* _WHAT IS BEING ASKED_:
Restate exactly the lines that run from the start of the records below to the line containing "PI = math.pi", counting both ends, and nothing else; pictures stay out.

Stored entries
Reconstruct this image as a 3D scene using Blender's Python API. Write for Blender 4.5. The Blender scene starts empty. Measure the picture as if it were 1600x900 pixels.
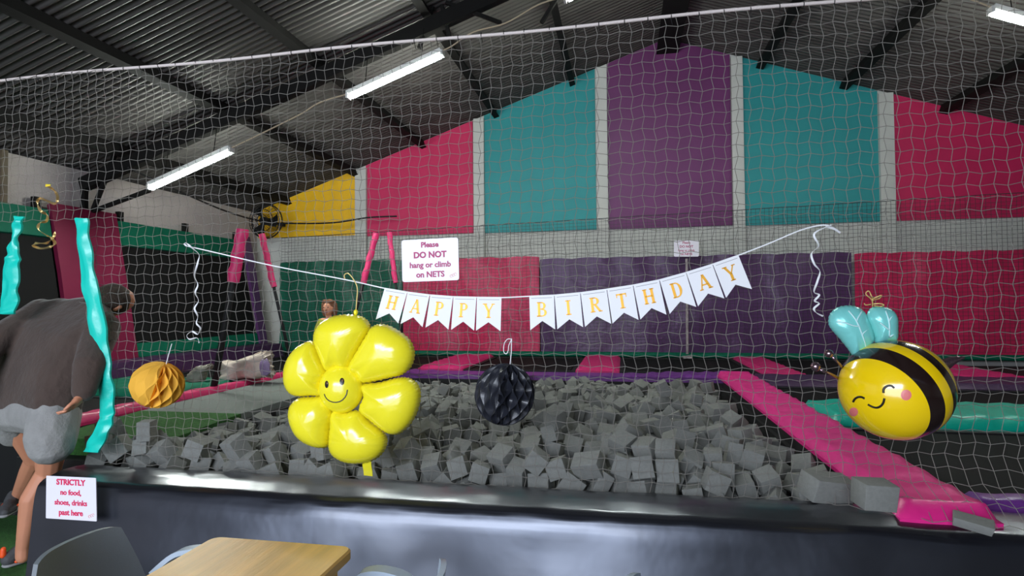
import bpy, bmesh, math, random
from mathutils import Vector, Matrix, Euler, Quaternion, noise as mnoise
random.seed(11)
scene = bpy.context.scene
COL = scene.collection
PI = math.pi

# ------------------------------------------------------------------ camera
F = 920.0
CAM = Vector((0.0, 0.0, 1.5))
YAW, PITCH, ROLL = math.radians(10.7), math.radians(1.45), math.radians(-0.45)
RM = (Matrix.Rotation(YAW, 3, 'Z') @ Matrix.Rotation(PI/2 + PITCH, 3, 'X') @ Matrix.Rotation(ROLL, 3, 'Z'))
cd = bpy.data.cameras.new('camera'); cam = bpy.data.objects.new('camera', cd); COL.objects.link(cam)
cd.sensor_width = 36.0; cd.lens = F/1600*36.0; cd.clip_start = 0.05; cd.clip_end = 100
cam.matrix_world = Matrix.Translation(CAM) @ RM.to_4x4()
scene.camera = cam

# ------------------------------------------------------------------ light and exposure
scene.view_settings.view_transform = 'Standard'
scene.view_settings.look = 'None'
scene.view_settings.gamma = 1.0
scene.view_settings.use_curve_mapping = False
scene.view_settings.exposure = 0.0
w = bpy.data.worlds.new('sky'); scene.world = w; w.use_nodes = True
w.node_tree.nodes['Background'].inputs[0].default_value = (0.62, 0.74, 1.0, 1)
w.node_tree.nodes['Background'].inputs[1].default_value = 0.9
def area(name, loc, rot, sx, sy, power, col, spread=180):
    d = bpy.data.lights.new(name, 'AREA'); d.shape = 'RECTANGLE'; d.size = sx; d.size_y = sy
    d.energy = power; d.color = col; d.spread = math.radians(spread)
    o = bpy.data.objects.new(name, d); COL.objects.link(o); o.location = loc; o.rotation_euler = rot
    return o
# daylight coming in through the big roller-door opening in the wall behind the camera
area('door_daylight', (-2.3, -3.9, 1.2), (PI/2, 0, 0), 4.8, 2.3, 195, (0.78, 0.86, 1.0))
area('door_sky', (-2.3, -3.9, 2.87), (PI/2, 0, 0), 4.8, 1.0, 370, (0.80, 0.87, 1.0))
TUBE = 225.0

# ------------------------------------------------------------------ pixel to place
def ray(px, py): return RM @ Vector(((px-800)/F, (450-py)/F, -1.0))
def P(px, py, Y=None, X=None, Z=None):
    r = ray(px, py)
    if Y is not None: t = (Y-CAM.y)/r.y
    elif X is not None: t = (X-CAM.x)/r.x
    else: t = (Z-CAM.z)/r.z
    return CAM + r*t
def PD(px, py, d): return CAM + ray(px, py)*d     # point at a given depth along the view axis

# ------------------------------------------------------------------ materials
def lin(c):
    c = [x/255 for x in c]
    return tuple(x/12.92 if x <= .04045 else ((x+.055)/1.055)**2.4 for x in c)
MATS = {}
def mat(name, rgb, rough=.6, tint=None, crough=.15, metal=0, bump=0, bscale=30, var=0, vscale=6, spec=.5, coat=0, stretch=None, sheen=0, emis=None, trans=0, bdist=.01):
    if name in MATS: return MATS[name]
    m = bpy.data.materials.new(name); m.use_nodes = True; nt = m.node_tree
    b = nt.nodes['Principled BSDF']; c = lin(rgb)
    b.inputs['Base Color'].default_value = (*c, 1); b.inputs['Roughness'].default_value = rough
    b.inputs['Metallic'].default_value = metal; b.inputs['Specular IOR Level'].default_value = spec
    b.inputs['Coat Weight'].default_value = coat; b.inputs['Coat Roughness'].default_value = crough
    b.inputs['Sheen Weight'].default_value = sheen
    b.inputs['Transmission Weight'].default_value = trans
    if tint: b.inputs['Specular Tint'].default_value = (*tint, 1)
    if emis: b.inputs['Emission Color'].default_value = (*emis[0], 1); b.inputs['Emission Strength'].default_value = emis[1]
    if bump or var:
        tc = nt.nodes.new('ShaderNodeTexCoord'); mp = nt.nodes.new('ShaderNodeMapping')
        nt.links.new(tc.outputs['Object'], mp.inputs[0])
        if stretch: mp.inputs['Scale'].default_value = stretch
    if bump:
        n = nt.nodes.new('ShaderNodeTexNoise'); n.inputs['Scale'].default_value = bscale; n.inputs['Detail'].default_value = 4
        nt.links.new(mp.outputs[0], n.inputs['Vector'])
        bp = nt.nodes.new('ShaderNodeBump'); bp.inputs['Strength'].default_value = bump; bp.inputs['Distance'].default_value = bdist
        nt.links.new(n.outputs['Fac'], bp.inputs['Height']); nt.links.new(bp.outputs[0], b.inputs['Normal'])
    if var:
        n2 = nt.nodes.new('ShaderNodeTexNoise'); n2.inputs['Scale'].default_value = vscale; n2.inputs['Detail'].default_value = 5
        nt.links.new(mp.outputs[0], n2.inputs['Vector'])
        r = nt.nodes.new('ShaderNodeValToRGB'); r.color_ramp.elements[0].position = .3; r.color_ramp.elements[1].position = .7
        r.color_ramp.elements[0].color = (*[x*(1-var) for x in c], 1); r.color_ramp.elements[1].color = (*[min(1, x*(1+var)) for x in c], 1)
        nt.links.new(n2.outputs['Fac'], r.inputs[0]); nt.links.new(r.outputs[0], b.inputs['Base Color'])
    MATS[name] = m
    return m

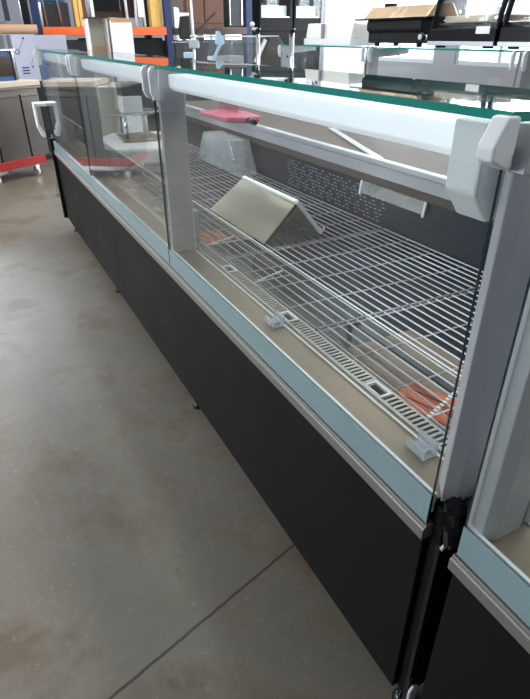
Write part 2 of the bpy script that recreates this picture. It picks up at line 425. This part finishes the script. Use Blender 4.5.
# label-clip holders on the deck edge
for i, (x, y, lab) in enumerate(((.066, .64, 'small clear plastic clip on the deck midway along the near pane'), (.066, .10, 'small clear plastic clip on the deck by the near corner post'))):
    R = thing('clear_clip', lab, 'clip', (x, y, .6315), 0, 'clear clips on the deck')
    MB().box(-.018, .011, -.024, .024, 0, .003).box(.008, .0125, -.024, .024, .003, .030).box(-.018, -.014, -.024, .024, .003, .020).build('holder', M['clip'], R, .001)
    MB().box(-.010, .006, -.016, .016, .003, .012).build('catch', M['clip'], R, .001)

# milky strip modelled for a reflection on the rear panel
R = thing('rear_reflection_strip', 'milky strip standing for a reflection on the dark rear panel', 'reflection strip', (.8735, 1.21, .613), 0)
MB().obox((0, 0, .112), (.004, 0, .026), (0, .185, 0), (-.001, 0, .0005)).build('strip', M['reflstrip'], R, .002)
for s_ in (-.19, .19): MB().obox((0, s_, .112), (.005, 0, .034), (0, .006, 0), (-.003, 0, .0005)).build('reflection_end', M['whitewarm'], R, .001)
# flat metal strip across the worktop
b = MB().obox((1.02, 1.69, .8435), (.135, .375, 0), (-.014, .008, 0), (0, 0, .003))
tag(b.build('metal_strip', M['alu']), 'flat metal strip lying aslant on the rear worktop', 'metal strip')

# platter stand
R = thing('platter_stand', 'white based stand with a round clear platter and white box, inside the long counter', 'display stand', (.42, 3.20, .5965), 0)
MB().prism([(-.27, -.32), (.10, -.40), (.24, -.20), (.26, .20), (-.08, .28), (-.27, .05)], 'z', 0, .10).build('base', M['white'], R, .018)
MB().prism([(-.10, -.16), (.12, -.18), (.17, -.04), (.14, .14), (-.07, .16)], 'z', .10, .112).build('base_plate', M['beigesteel'], R, .002)
MB().tube((-.05, -.05, .10), (-.05, -.05, .245), .010, 12).build('column', M['chrome'], R)
MB().tube((.08, .0, .10), (.08, .0, .245), .018, 12).build('column', M['white'], R)
MB().lathe([(0, .245), (.15, .245), (.175, .252), (.178, .262), (.165, .262), (.145, .253), (0, .253)], (0, 0, 0), 48).build('platter', M['acrylic'], R)
MB().box(-.06, .06, -.07, .05, .254, .345).build('white_box', M['white'], R, .006)
bpy.data.objects['white_box']['label'] = 'white box on the platter'
MB().box(-.05, .10, -.03, .09, .345, .42).build('dark_motor_cover', M['darkgrey'], R, .01)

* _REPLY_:
Reconstruct this image as a 3D scene using Blender's Python API. Write for Blender 4.5. The Blender scene starts empty. Measure the picture as if it were 1600x900 pixels.
import bpy, bmesh, math, random
from mathutils import Vector, Matrix, Euler, Quaternion, noise as mnoise
random.seed(11)
scene = bpy.context.scene
COL = scene.collection
PI = math.pi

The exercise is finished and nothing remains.